§ TASK INPUTS
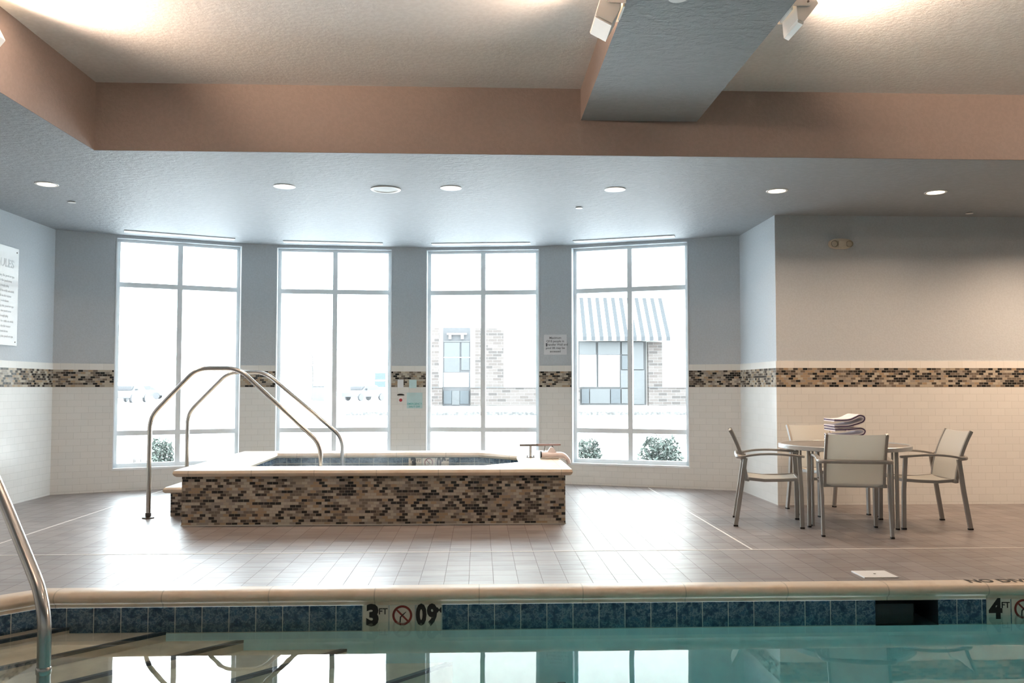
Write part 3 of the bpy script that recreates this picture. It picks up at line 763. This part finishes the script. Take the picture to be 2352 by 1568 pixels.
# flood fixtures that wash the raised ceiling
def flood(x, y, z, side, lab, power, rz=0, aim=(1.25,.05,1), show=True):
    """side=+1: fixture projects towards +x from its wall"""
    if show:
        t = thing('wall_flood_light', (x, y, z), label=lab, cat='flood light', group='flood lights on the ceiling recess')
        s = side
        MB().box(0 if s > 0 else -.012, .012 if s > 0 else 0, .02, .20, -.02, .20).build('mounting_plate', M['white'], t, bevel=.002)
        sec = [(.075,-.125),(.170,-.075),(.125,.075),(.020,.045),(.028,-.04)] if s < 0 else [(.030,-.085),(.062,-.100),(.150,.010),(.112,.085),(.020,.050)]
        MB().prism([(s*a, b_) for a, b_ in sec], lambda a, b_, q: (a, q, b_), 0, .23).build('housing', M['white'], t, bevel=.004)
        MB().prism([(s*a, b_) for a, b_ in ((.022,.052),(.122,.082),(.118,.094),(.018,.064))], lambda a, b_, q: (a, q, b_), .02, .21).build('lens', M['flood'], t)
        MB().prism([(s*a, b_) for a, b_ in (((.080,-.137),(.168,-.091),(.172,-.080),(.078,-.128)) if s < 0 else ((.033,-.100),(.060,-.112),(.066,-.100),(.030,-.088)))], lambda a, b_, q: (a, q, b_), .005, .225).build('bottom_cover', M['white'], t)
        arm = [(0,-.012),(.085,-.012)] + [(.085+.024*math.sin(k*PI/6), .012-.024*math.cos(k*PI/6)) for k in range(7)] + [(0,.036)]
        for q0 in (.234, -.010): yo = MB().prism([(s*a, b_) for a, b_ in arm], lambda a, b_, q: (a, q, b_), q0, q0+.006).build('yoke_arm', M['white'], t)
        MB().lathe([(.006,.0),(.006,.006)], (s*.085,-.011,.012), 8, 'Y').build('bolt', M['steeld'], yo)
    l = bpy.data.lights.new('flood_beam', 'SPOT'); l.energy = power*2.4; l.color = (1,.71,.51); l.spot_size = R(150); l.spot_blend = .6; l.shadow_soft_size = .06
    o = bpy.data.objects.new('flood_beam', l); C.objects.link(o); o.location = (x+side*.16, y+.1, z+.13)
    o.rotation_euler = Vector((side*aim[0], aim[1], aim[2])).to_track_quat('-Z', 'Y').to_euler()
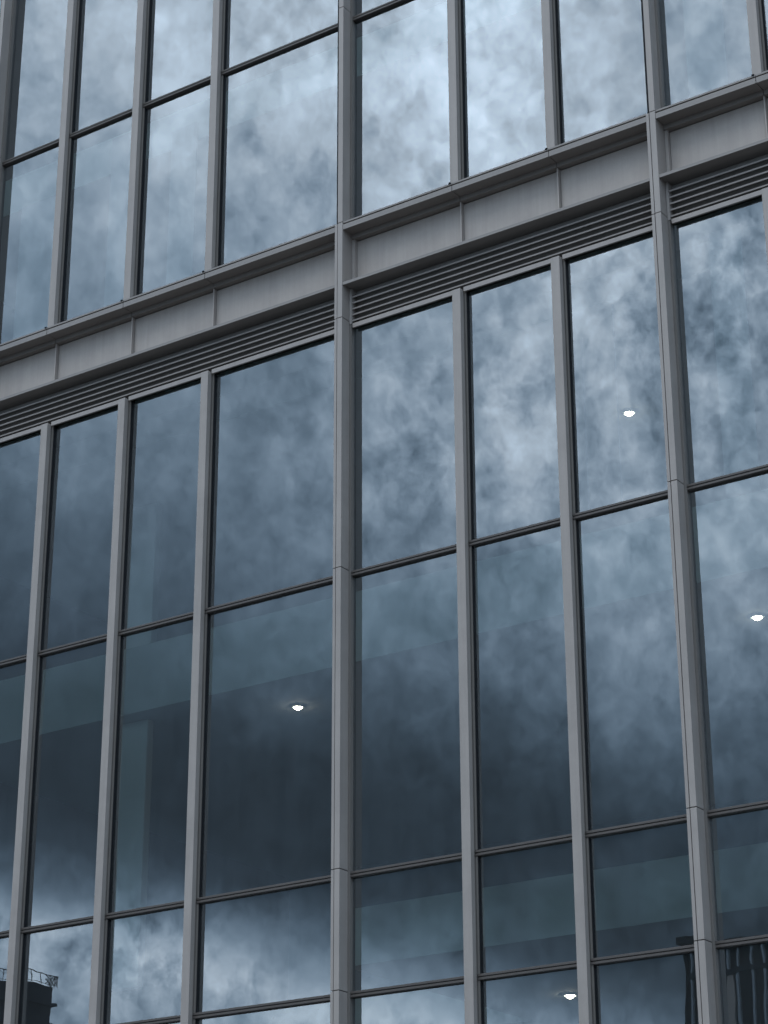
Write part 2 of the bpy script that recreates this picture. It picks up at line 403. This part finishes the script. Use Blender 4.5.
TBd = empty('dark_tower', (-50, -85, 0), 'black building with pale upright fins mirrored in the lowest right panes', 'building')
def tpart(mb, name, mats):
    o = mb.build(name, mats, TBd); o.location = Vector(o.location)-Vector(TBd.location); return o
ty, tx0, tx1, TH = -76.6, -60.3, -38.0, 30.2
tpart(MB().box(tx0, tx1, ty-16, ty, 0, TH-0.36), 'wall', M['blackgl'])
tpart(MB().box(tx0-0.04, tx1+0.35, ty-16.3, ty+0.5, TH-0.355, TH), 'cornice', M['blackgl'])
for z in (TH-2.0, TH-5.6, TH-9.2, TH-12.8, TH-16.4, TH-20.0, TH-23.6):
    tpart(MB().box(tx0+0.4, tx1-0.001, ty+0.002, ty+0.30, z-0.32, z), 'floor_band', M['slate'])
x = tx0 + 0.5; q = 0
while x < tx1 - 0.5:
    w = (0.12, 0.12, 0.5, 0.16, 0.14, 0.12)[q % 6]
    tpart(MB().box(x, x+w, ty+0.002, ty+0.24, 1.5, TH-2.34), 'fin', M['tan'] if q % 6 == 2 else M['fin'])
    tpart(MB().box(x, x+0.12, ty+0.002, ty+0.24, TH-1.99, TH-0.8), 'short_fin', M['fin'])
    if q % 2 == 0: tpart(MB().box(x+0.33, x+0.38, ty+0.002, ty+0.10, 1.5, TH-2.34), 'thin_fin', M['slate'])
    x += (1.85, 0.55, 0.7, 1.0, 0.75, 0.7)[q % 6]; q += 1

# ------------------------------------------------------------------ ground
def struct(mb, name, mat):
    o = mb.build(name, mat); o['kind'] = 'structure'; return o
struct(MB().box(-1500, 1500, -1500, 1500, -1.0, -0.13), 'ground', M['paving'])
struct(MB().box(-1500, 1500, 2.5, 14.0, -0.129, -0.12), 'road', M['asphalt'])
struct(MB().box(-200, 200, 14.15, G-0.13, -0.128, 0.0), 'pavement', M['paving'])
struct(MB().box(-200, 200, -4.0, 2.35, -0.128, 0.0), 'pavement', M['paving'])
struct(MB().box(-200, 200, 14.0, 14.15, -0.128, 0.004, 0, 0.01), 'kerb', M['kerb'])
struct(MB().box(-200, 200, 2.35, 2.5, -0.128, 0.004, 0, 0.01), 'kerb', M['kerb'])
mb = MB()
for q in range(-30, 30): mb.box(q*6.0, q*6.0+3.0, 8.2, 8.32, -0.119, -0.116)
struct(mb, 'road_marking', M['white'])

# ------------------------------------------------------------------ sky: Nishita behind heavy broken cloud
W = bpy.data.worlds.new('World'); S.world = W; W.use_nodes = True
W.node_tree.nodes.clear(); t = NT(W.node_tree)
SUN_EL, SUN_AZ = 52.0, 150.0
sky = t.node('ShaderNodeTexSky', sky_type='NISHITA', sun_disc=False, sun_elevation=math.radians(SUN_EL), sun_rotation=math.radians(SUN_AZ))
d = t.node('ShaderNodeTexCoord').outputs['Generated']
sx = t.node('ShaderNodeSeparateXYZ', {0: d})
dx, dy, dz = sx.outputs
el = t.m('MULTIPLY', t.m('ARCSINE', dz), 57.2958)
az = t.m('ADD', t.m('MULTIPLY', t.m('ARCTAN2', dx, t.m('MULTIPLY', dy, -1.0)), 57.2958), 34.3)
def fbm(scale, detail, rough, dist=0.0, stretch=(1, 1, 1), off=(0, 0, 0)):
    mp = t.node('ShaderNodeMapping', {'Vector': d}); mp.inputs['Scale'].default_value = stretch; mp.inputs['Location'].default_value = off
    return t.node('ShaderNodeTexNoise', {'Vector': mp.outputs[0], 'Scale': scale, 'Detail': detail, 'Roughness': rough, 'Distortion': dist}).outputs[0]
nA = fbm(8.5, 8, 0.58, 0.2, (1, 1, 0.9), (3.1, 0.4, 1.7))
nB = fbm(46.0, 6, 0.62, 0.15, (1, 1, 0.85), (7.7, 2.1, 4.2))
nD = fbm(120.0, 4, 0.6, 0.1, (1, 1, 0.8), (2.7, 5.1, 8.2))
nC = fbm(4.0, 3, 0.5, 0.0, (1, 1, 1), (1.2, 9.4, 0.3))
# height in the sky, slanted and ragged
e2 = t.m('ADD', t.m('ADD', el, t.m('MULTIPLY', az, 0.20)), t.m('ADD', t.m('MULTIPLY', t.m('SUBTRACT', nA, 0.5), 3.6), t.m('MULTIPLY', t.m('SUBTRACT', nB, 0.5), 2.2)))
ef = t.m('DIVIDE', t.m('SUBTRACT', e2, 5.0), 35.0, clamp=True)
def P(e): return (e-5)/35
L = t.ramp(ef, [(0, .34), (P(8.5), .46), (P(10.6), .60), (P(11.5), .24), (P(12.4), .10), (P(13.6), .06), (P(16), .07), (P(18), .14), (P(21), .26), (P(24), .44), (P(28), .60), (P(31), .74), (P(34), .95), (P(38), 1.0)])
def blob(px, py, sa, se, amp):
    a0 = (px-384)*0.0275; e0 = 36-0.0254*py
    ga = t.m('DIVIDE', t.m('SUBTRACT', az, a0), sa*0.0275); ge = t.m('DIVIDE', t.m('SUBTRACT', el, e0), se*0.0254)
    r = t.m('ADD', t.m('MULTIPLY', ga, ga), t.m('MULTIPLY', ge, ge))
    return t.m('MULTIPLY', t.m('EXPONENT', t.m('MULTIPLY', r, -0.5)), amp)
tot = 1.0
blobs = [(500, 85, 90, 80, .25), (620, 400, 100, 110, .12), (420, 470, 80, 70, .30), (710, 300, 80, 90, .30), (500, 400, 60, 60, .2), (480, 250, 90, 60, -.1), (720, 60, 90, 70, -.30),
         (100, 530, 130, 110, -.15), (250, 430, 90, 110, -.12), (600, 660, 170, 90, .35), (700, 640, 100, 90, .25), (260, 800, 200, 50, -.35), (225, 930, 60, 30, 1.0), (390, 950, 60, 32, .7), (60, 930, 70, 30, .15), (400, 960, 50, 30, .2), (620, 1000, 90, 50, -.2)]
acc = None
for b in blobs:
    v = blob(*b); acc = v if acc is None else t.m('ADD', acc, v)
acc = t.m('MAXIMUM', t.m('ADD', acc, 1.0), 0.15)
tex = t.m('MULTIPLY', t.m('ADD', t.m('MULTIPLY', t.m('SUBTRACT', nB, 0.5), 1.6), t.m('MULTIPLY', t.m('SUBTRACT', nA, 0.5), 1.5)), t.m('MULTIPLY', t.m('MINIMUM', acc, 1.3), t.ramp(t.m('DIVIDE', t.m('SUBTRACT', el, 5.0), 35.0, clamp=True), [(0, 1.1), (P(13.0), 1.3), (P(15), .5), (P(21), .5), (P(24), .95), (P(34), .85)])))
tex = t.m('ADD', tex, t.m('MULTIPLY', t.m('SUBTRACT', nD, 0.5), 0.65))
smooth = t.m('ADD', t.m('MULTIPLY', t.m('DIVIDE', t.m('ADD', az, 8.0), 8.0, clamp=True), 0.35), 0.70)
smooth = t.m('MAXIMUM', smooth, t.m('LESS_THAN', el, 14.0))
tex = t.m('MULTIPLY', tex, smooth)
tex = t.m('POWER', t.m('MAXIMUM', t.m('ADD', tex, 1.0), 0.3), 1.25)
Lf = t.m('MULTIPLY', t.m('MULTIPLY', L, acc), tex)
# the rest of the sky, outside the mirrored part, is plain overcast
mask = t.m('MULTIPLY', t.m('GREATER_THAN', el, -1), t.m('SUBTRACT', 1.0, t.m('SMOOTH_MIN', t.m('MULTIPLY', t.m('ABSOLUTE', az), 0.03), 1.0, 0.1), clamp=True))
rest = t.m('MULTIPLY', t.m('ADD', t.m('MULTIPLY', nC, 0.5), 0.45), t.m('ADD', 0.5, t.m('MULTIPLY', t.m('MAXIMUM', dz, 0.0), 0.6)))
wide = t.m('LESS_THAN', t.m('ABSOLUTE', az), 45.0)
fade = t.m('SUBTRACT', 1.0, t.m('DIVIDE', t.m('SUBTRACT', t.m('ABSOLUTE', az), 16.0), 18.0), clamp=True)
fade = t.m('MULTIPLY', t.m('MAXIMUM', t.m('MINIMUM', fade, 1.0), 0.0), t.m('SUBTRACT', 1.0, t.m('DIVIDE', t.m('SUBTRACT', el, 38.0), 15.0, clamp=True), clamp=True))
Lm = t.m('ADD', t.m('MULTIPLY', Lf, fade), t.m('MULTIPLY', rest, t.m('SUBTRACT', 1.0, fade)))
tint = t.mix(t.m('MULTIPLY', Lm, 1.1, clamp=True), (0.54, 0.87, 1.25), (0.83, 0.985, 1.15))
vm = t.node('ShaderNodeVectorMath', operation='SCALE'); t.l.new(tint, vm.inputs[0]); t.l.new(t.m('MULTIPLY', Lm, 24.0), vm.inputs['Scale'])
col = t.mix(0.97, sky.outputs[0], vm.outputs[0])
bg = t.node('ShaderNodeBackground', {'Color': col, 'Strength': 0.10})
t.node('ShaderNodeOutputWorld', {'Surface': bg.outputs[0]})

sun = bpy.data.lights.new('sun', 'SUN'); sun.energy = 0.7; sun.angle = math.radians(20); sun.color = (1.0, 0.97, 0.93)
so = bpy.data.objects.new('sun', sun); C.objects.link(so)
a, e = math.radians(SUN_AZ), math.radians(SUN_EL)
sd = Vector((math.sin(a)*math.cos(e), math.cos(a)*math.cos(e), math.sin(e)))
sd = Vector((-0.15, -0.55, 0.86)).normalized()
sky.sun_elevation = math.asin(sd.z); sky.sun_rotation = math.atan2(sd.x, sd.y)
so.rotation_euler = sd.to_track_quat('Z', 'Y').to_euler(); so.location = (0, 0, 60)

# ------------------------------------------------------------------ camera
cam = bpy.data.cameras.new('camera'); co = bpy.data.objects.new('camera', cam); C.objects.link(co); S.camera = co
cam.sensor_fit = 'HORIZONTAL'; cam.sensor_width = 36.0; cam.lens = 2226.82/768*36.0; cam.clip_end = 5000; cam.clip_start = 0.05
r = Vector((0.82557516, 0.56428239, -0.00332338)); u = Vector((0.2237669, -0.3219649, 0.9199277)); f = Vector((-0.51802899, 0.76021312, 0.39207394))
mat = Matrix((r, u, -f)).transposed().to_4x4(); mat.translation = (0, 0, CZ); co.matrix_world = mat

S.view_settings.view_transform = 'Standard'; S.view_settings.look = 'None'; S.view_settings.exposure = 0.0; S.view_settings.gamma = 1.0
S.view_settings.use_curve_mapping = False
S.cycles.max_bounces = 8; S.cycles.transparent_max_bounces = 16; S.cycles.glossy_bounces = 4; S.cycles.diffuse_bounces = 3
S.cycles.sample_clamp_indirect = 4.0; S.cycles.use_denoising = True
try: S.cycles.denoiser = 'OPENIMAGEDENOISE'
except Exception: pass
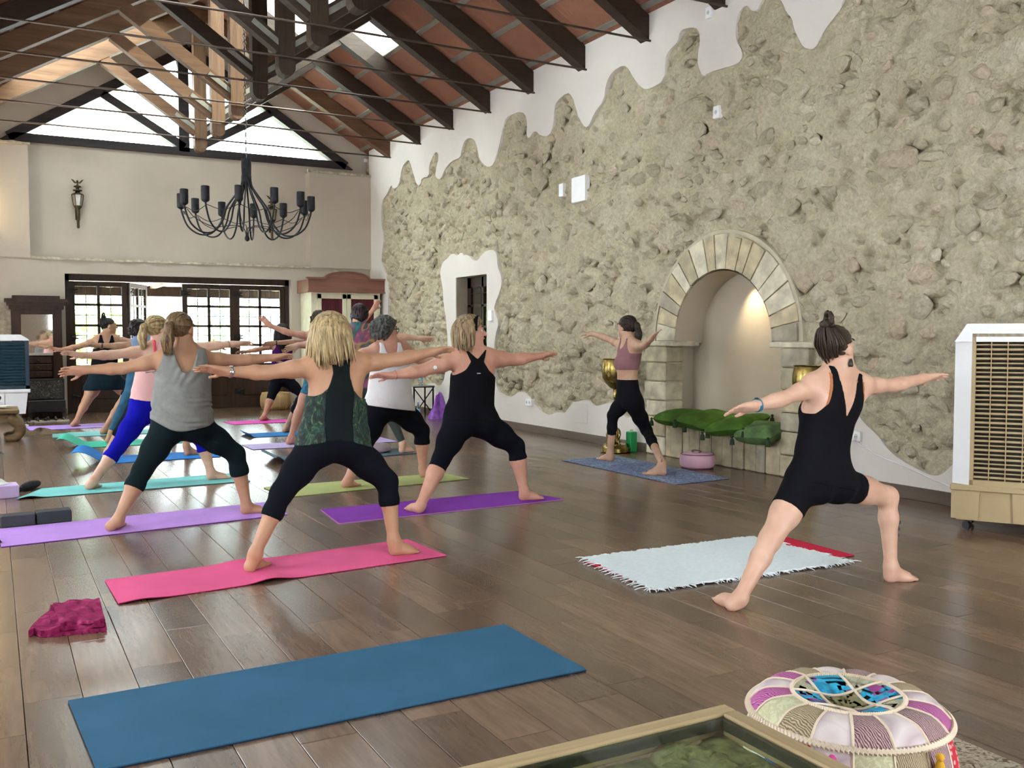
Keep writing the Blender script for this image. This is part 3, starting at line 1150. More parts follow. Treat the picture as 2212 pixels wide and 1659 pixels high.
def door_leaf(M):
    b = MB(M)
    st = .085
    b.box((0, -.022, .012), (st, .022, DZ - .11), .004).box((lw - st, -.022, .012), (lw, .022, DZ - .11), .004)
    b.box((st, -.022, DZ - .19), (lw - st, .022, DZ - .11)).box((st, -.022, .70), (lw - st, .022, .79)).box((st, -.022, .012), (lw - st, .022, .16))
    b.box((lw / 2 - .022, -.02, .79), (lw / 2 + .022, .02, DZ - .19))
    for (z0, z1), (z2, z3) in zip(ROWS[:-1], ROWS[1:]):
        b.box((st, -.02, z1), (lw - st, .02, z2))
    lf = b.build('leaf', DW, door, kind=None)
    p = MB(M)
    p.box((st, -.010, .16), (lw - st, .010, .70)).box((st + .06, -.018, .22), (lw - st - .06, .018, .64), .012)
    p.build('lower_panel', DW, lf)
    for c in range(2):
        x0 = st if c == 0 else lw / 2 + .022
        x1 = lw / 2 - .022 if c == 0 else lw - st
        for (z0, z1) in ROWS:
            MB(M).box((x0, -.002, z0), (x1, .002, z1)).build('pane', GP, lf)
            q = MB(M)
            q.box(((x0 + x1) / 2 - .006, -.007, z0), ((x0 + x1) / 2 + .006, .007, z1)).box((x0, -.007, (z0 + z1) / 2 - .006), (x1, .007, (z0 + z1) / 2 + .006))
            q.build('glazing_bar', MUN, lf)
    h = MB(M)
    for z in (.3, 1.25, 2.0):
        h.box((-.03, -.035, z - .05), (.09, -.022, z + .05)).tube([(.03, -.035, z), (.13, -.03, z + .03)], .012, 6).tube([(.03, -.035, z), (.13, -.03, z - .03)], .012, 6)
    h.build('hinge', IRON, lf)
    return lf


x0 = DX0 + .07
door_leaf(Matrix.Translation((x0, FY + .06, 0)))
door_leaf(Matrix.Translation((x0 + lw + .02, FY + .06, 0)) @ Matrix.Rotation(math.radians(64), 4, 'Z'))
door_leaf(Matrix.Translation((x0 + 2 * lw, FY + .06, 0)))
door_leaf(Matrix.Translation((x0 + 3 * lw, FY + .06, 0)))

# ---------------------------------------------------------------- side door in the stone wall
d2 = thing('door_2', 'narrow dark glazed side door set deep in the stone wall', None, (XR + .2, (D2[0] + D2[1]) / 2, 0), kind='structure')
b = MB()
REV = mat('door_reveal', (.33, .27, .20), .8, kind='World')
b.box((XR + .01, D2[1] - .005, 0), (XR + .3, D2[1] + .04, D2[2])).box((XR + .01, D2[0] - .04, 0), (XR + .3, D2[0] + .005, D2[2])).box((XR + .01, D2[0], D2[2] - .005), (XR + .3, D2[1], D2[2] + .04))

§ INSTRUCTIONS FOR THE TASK
Write the lines again exactly, beginning at the line that has "Write part 2" and stopping after the line that has "x += (1.85, 0.55, 0.7, 1.0, 0.75, 0.7)[q"; include no other lines.

§ WRITTEN SOLUTION
Write part 2 of the bpy script that recreates this picture. It picks up at line 403. This part finishes the script. Use Blender 4.5.
TBd = empty('dark_tower', (-50, -85, 0), 'black building with pale upright fins mirrored in the lowest right panes', 'building')
def tpart(mb, name, mats):
    o = mb.build(name, mats, TBd); o.location = Vector(o.location)-Vector(TBd.location); return o
ty, tx0, tx1, TH = -76.6, -60.3, -38.0, 30.2
tpart(MB().box(tx0, tx1, ty-16, ty, 0, TH-0.36), 'wall', M['blackgl'])
tpart(MB().box(tx0-0.04, tx1+0.35, ty-16.3, ty+0.5, TH-0.355, TH), 'cornice', M['blackgl'])
for z in (TH-2.0, TH-5.6, TH-9.2, TH-12.8, TH-16.4, TH-20.0, TH-23.6):
    tpart(MB().box(tx0+0.4, tx1-0.001, ty+0.002, ty+0.30, z-0.32, z), 'floor_band', M['slate'])
x = tx0 + 0.5; q = 0
while x < tx1 - 0.5:
    w = (0.12, 0.12, 0.5, 0.16, 0.14, 0.12)[q % 6]
    tpart(MB().box(x, x+w, ty+0.002, ty+0.24, 1.5, TH-2.34), 'fin', M['tan'] if q % 6 == 2 else M['fin'])
    tpart(MB().box(x, x+0.12, ty+0.002, ty+0.24, TH-1.99, TH-0.8), 'short_fin', M['fin'])
    if q % 2 == 0: tpart(MB().box(x+0.33, x+0.38, ty+0.002, ty+0.10, 1.5, TH-2.34), 'thin_fin', M['slate'])
    x += (1.85, 0.55, 0.7, 1.0, 0.75, 0.7)[q % 6]; q += 1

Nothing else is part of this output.